I know that fields in Rust structs are automatically reordered to save memory (unless e.g. #[repr(C)] is specified).
I was under the assumption that the same is true for enums. Today I was creating a simple helper type (the semantics of the example don't matter, this is about memory layout):
pub enum LazyRwLockGuardVersionA<'a, T> {
Unlocked(&'a RwLock<T>),
Read {
lock: &'a RwLock<T>, // still neccessary for promoting to write lock
guard: RwLockReadGuard<'a, T>,
},
Write(RwLockWriteGuard<'a, T>),
}
While a raw Read/Write Guard uses 16 bytes, this type uses 32. In order to get the compiler to use the niche optimization I tried this version:
pub enum LazyRwLockWriteGuard<'a, T> {
Unlocked(&'a RwLock<T>),
Write(RwLockWriteGuard<'a, T>),
}
pub enum LazyRwLockGuardVersionB<'a, T> {
Read {
guard: RwLockReadGuard<'a, T>,
lock: &'a RwLock<T>,
},
NonRead(LazyRwLockWriteGuard<'a, T>),
}
This successfully brings down the memory usage to 24 bytes.
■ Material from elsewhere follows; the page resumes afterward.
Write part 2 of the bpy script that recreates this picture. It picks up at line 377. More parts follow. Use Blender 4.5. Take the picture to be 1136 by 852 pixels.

However, I noticed something weird:
When reversing the order of fields in the Read variant:
pub enum LazyRwLockGuardVersionC<'a, T> {
Read {
lock: &'a RwLock<T>, // order of fields reversed
guard: RwLockReadGuard<'a, T>,
},
NonRead(LazyRwLockWriteGuard<'a, T>),
}
This type suddenly uses 32 bytes again.
My Rust Version is 1.77, here is a godbolt repro: https://godbolt.org/z/svE5v6Tr8
Are enum fields not allowed to be reordered by the spec, or is the compiler just 'lazy' here?
The default/Rust type layout is completely unspecified beyond soundness guarantees. The compiler is otherwise free to do whatever it wants, and indeed this does change between compiler versions.
Is there a rough intuition for the algorithm that the compiler currently uses for layouting enums, so I can understand this result, and prevent accidental pessimizations of my code in the future?
If you want to have a guarantee of the layout, you must select a different representation.